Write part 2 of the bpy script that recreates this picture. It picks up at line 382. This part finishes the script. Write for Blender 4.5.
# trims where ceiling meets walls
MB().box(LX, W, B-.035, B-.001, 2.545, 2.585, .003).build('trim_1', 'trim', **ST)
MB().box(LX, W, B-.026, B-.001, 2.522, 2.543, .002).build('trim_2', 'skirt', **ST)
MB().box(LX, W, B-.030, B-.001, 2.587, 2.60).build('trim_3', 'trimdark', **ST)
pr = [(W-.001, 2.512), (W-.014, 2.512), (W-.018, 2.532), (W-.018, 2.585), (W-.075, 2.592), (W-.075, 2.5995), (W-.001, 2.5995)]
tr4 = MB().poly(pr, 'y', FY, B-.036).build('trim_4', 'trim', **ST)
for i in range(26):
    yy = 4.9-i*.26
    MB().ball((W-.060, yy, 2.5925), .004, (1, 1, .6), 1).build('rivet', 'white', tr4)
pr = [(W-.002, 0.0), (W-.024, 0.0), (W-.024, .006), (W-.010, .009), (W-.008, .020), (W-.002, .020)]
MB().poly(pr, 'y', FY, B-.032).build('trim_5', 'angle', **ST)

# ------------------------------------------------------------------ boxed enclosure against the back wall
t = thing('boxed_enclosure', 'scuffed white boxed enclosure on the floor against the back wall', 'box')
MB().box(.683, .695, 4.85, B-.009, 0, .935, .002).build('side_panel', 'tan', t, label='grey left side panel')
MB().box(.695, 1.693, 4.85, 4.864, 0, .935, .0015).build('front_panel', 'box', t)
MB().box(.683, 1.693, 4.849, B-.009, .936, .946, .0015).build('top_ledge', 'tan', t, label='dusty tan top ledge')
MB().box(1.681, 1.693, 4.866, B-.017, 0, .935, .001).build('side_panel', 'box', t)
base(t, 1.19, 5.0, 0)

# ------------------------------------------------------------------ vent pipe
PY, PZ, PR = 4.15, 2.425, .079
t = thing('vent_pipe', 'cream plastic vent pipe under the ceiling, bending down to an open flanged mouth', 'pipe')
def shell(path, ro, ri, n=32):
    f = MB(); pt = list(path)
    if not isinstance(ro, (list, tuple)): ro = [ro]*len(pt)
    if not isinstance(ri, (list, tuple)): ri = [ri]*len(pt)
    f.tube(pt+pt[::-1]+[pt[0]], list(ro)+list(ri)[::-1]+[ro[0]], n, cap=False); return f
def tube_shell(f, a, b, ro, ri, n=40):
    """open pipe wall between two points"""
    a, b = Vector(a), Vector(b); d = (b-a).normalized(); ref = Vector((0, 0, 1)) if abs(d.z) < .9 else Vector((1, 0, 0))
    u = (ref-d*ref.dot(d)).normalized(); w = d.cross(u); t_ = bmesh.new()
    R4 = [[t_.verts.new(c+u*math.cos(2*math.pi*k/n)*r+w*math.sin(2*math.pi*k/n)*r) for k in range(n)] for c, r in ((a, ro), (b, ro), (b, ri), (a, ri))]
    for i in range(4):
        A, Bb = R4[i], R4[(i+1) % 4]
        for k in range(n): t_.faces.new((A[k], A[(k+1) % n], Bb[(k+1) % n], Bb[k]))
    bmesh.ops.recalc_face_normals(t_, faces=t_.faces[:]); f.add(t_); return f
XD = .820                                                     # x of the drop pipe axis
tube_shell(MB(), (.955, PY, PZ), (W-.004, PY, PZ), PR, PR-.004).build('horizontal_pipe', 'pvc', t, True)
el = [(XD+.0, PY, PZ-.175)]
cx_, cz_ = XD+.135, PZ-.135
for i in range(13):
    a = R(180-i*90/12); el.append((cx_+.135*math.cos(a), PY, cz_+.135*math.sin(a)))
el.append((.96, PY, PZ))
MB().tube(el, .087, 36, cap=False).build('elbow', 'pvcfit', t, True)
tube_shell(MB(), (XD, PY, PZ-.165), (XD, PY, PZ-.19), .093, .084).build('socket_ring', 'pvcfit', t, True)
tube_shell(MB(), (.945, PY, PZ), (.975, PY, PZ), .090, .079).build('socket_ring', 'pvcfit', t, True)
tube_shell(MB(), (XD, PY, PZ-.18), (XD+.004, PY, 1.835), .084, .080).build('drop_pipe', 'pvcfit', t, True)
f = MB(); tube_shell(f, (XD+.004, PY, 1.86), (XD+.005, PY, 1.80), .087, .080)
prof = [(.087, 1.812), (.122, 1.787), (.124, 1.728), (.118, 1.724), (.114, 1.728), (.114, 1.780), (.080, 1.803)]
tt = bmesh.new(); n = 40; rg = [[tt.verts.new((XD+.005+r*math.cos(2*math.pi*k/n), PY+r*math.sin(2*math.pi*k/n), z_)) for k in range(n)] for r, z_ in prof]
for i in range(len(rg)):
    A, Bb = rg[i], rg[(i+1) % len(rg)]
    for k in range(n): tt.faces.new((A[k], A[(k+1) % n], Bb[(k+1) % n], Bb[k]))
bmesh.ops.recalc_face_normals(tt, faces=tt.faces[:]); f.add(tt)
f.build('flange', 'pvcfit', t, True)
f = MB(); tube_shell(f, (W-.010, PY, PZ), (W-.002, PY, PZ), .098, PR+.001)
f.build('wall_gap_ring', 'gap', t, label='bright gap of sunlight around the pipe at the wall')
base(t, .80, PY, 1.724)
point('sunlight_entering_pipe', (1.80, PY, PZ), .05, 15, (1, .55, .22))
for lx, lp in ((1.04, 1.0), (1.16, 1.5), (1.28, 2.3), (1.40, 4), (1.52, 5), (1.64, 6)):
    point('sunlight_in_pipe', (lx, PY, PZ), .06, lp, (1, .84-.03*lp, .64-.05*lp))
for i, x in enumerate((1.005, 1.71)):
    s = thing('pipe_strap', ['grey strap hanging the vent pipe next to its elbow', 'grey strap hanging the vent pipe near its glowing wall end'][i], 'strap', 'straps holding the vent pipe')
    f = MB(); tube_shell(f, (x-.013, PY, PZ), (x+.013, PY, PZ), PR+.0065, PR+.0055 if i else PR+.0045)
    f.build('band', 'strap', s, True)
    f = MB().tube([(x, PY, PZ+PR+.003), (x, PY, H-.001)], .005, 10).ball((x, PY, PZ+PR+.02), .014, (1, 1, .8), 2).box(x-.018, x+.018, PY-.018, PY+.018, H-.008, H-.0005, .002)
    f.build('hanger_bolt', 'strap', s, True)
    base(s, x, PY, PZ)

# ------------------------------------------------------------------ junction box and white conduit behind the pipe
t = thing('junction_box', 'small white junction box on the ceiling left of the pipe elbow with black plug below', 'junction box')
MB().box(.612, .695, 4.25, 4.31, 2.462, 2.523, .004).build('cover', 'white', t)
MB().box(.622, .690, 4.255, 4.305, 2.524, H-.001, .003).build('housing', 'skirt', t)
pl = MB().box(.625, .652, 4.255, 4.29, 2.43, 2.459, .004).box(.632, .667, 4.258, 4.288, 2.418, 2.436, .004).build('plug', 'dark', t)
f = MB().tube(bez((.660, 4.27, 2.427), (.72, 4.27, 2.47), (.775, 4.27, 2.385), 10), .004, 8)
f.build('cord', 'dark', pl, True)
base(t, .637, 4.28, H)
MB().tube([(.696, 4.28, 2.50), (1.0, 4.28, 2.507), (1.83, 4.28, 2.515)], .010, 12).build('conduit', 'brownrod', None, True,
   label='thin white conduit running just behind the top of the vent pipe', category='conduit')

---

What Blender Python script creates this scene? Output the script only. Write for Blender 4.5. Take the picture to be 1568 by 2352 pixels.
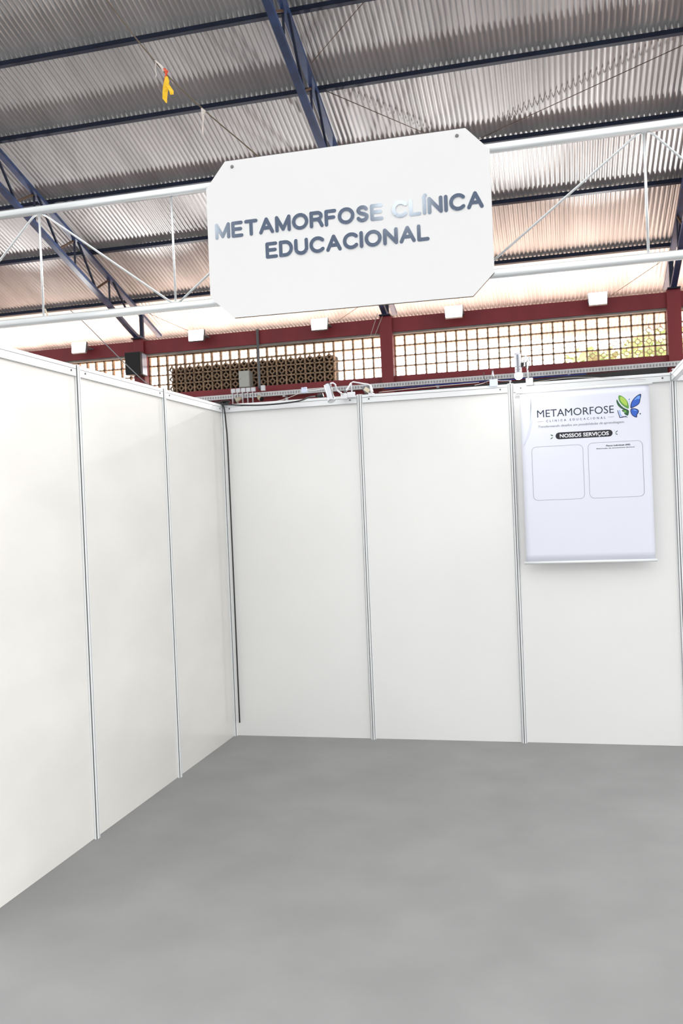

### Required work
Retype the records above, but only those lines that fall between the line containing "Write part 2" and the line containing "MB().poly(pr, 'y', FY, B-.032).build('trim_5', 'angle', **ST)", with both of those lines included, exactly as written.

### Complete answer
Write part 2 of the bpy script that recreates this picture. It picks up at line 382. This part finishes the script. Write for Blender 4.5.
# trims where ceiling meets walls
MB().box(LX, W, B-.035, B-.001, 2.545, 2.585, .003).build('trim_1', 'trim', **ST)
MB().box(LX, W, B-.026, B-.001, 2.522, 2.543, .002).build('trim_2', 'skirt', **ST)
MB().box(LX, W, B-.030, B-.001, 2.587, 2.60).build('trim_3', 'trimdark', **ST)
pr = [(W-.001, 2.512), (W-.014, 2.512), (W-.018, 2.532), (W-.018, 2.585), (W-.075, 2.592), (W-.075, 2.5995), (W-.001, 2.5995)]
tr4 = MB().poly(pr, 'y', FY, B-.036).build('trim_4', 'trim', **ST)
for i in range(26):
    yy = 4.9-i*.26
    MB().ball((W-.060, yy, 2.5925), .004, (1, 1, .6), 1).build('rivet', 'white', tr4)
pr = [(W-.002, 0.0), (W-.024, 0.0), (W-.024, .006), (W-.010, .009), (W-.008, .020), (W-.002, .020)]
MB().poly(pr, 'y', FY, B-.032).build('trim_5', 'angle', **ST)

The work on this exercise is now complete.